Aim of the task: Reproduce exactly the lines below, from the first through the one containing "S.camera = cam", and nothing more.
[Begin]
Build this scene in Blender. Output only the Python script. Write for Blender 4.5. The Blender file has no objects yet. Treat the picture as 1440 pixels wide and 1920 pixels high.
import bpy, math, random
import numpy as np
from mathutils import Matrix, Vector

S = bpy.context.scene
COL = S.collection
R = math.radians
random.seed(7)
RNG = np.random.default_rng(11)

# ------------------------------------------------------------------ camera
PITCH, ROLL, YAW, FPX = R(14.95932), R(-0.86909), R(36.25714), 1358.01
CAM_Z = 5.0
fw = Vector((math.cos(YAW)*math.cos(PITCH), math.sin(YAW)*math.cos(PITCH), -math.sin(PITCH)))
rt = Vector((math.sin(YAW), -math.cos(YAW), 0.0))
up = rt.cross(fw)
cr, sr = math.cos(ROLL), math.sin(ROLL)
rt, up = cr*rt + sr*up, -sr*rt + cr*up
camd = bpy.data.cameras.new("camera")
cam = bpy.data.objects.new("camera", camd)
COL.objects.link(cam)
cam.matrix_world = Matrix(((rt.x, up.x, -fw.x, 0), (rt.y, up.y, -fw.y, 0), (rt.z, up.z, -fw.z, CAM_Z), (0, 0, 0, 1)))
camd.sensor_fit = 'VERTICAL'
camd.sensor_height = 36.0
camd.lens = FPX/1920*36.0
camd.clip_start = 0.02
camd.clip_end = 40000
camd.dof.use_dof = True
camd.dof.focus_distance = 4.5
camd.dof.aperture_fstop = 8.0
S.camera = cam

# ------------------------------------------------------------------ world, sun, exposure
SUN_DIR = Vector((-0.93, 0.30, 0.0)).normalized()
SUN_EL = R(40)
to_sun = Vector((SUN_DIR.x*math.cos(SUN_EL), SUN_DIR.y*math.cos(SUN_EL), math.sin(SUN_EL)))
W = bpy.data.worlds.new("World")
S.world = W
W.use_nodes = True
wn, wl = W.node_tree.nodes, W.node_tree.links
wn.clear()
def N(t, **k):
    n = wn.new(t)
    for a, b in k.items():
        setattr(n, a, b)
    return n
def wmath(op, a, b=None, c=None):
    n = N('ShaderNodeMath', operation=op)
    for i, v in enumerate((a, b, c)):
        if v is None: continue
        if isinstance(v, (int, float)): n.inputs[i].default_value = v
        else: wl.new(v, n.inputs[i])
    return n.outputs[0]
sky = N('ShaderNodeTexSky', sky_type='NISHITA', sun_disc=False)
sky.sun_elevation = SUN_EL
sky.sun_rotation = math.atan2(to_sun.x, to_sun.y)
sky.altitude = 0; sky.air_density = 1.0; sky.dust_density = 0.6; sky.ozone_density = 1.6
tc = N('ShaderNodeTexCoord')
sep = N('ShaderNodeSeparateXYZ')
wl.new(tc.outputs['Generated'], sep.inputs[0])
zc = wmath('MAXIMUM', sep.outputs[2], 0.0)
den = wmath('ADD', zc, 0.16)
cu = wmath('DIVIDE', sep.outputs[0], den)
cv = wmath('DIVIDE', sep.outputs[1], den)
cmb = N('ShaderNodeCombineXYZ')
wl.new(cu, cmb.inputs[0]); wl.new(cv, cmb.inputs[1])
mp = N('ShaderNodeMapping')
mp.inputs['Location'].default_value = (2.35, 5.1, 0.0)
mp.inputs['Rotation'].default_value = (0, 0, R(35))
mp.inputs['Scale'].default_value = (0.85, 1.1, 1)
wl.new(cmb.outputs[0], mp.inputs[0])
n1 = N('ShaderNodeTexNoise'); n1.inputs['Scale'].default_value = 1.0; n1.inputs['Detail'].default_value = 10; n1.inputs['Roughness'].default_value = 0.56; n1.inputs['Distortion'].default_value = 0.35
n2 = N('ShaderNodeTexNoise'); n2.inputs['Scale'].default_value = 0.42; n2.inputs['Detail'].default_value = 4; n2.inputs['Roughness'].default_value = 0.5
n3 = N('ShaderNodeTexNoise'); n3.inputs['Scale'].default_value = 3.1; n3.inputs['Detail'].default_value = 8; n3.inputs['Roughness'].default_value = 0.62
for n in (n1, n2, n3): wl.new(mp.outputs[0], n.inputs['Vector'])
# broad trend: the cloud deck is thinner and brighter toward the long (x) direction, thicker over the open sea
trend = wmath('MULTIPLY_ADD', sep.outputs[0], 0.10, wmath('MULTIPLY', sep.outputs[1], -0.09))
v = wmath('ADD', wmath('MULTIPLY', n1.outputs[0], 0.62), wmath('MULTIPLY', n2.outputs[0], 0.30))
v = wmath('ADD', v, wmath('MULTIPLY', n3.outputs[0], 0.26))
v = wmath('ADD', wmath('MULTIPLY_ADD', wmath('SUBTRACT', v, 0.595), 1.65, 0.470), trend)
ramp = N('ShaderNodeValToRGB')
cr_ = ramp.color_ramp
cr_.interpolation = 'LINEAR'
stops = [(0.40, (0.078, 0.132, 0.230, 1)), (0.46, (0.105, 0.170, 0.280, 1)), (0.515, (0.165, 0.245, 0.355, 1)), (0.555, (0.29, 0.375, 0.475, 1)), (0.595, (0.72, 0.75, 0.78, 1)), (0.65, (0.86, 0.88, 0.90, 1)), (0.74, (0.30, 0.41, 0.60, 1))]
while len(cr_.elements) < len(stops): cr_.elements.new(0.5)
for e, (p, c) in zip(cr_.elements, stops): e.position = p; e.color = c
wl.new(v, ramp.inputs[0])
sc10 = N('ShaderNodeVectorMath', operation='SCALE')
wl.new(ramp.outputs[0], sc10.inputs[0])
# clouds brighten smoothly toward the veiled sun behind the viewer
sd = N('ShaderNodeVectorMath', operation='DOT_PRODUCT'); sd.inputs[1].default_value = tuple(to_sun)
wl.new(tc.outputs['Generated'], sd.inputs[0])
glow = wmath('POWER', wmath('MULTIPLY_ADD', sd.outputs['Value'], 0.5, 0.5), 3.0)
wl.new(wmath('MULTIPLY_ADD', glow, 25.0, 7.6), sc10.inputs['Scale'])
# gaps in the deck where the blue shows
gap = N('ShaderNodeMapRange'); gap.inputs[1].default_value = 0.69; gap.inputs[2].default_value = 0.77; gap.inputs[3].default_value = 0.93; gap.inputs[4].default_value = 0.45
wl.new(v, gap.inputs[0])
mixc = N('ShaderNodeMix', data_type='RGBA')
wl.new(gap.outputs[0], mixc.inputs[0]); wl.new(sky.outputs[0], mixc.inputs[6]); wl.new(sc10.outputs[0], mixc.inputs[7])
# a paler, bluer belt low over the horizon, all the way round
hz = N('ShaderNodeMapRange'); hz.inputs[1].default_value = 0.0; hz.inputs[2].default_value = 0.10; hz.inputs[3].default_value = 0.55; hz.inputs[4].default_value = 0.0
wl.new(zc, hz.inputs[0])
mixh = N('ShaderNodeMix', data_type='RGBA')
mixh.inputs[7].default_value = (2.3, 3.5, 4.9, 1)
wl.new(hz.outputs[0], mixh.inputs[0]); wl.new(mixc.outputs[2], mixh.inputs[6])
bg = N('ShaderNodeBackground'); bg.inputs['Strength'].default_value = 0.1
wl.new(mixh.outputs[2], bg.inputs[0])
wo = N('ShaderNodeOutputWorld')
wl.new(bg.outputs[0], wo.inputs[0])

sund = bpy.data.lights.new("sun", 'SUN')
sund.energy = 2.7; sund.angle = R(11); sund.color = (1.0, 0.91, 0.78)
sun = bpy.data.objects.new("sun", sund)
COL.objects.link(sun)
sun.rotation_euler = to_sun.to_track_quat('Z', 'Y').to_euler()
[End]
Correct answer:
Build this scene in Blender. Output only the Python script. Write for Blender 4.5. The Blender file has no objects yet. Treat the picture as 1440 pixels wide and 1920 pixels high.
import bpy, math, random
import numpy as np
from mathutils import Matrix, Vector

S = bpy.context.scene
COL = S.collection
R = math.radians
random.seed(7)
RNG = np.random.default_rng(11)

# ------------------------------------------------------------------ camera
PITCH, ROLL, YAW, FPX = R(14.95932), R(-0.86909), R(36.25714), 1358.01
CAM_Z = 5.0
fw = Vector((math.cos(YAW)*math.cos(PITCH), math.sin(YAW)*math.cos(PITCH), -math.sin(PITCH)))
rt = Vector((math.sin(YAW), -math.cos(YAW), 0.0))
up = rt.cross(fw)
cr, sr = math.cos(ROLL), math.sin(ROLL)
rt, up = cr*rt + sr*up, -sr*rt + cr*up
camd = bpy.data.cameras.new("camera")
cam = bpy.data.objects.new("camera", camd)
COL.objects.link(cam)
cam.matrix_world = Matrix(((rt.x, up.x, -fw.x, 0), (rt.y, up.y, -fw.y, 0), (rt.z, up.z, -fw.z, CAM_Z), (0, 0, 0, 1)))
camd.sensor_fit = 'VERTICAL'
camd.sensor_height = 36.0
camd.lens = FPX/1920*36.0
camd.clip_start = 0.02
camd.clip_end = 40000
camd.dof.use_dof = True
camd.dof.focus_distance = 4.5
camd.dof.aperture_fstop = 8.0
S.camera = cam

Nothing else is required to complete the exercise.